В своих дневниках Кесслер также отразил то, что политики, интеллектуалы и деятели культуры той эпохи чувствовали происходящие с Европой перемены и не всегда одобряли их. Европейских правителей нередко тревожило состояние общества. Установившиеся практики и ценности подвергались опасности – ведь индустриализация и научно-техническая революция породили новые идеалы и оценки, которые распространялись и вызывали брожение по всей Европе. Да, она была тогда средоточием могущества, но также и местом, где накопилось множество проблем. Каждой из великих держав в предвоенные годы довелось пережить серьезные политические кризисы: обострение ирландского вопроса в Великобритании, «дело Дрейфуса» во Франции, борьба кайзера с рейхстагом в Германии, межнациональные конфликты в Австро-Венгрии и практически полноценная революция в России. В войне порой видели средство преодолеть внутренний раскол, и она, вполне возможно, действительно являлась таким средством. В 1914 г. все охваченные войной нации заговорили о «вооруженном народе», о Union Sacrée – священном союзе граждан, для которого ничего не значили классовые, религиозные или этнические различия, – вся нация выступала на войну как единое целое, проникнутое духом общности и самопожертвования.
Кесслер был частью поколения, жившего в эпоху едва ли не самых значительных и резких перемен в истории человечества.
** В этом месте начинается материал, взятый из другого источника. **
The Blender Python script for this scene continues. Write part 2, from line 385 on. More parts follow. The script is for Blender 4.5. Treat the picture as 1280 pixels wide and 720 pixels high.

Графу было едва за тридцать, когда в 1900 г. он посетил Парижскую выставку, которую счел «бессвязной, дикой путаницей»[613], – и уже тогда Европа значительно отличалась от самой себя времен его юности. Увеличилось все – численность населения, рынки, города. Наука раскрывала одну загадку за другой. Стало больше фабрик и школ, возросла протяженность железнодорожных путей и телеграфных линий. Люди стали тратить больше денег – и их было на что потратить с появлением кинематографа, автомобилей, велосипедов, телефонов, электричества, одежды и мебели фабричного производства. Корабли стали быстрее, а летом 1900 г. в небо поднялся первый цеппелин. Первый в Европе полет самолета произошел в 1906 г. Казалось, европейцам как нельзя лучше подходит девиз возрожденных Олимпийских игр: «Быстрее, выше, сильнее!»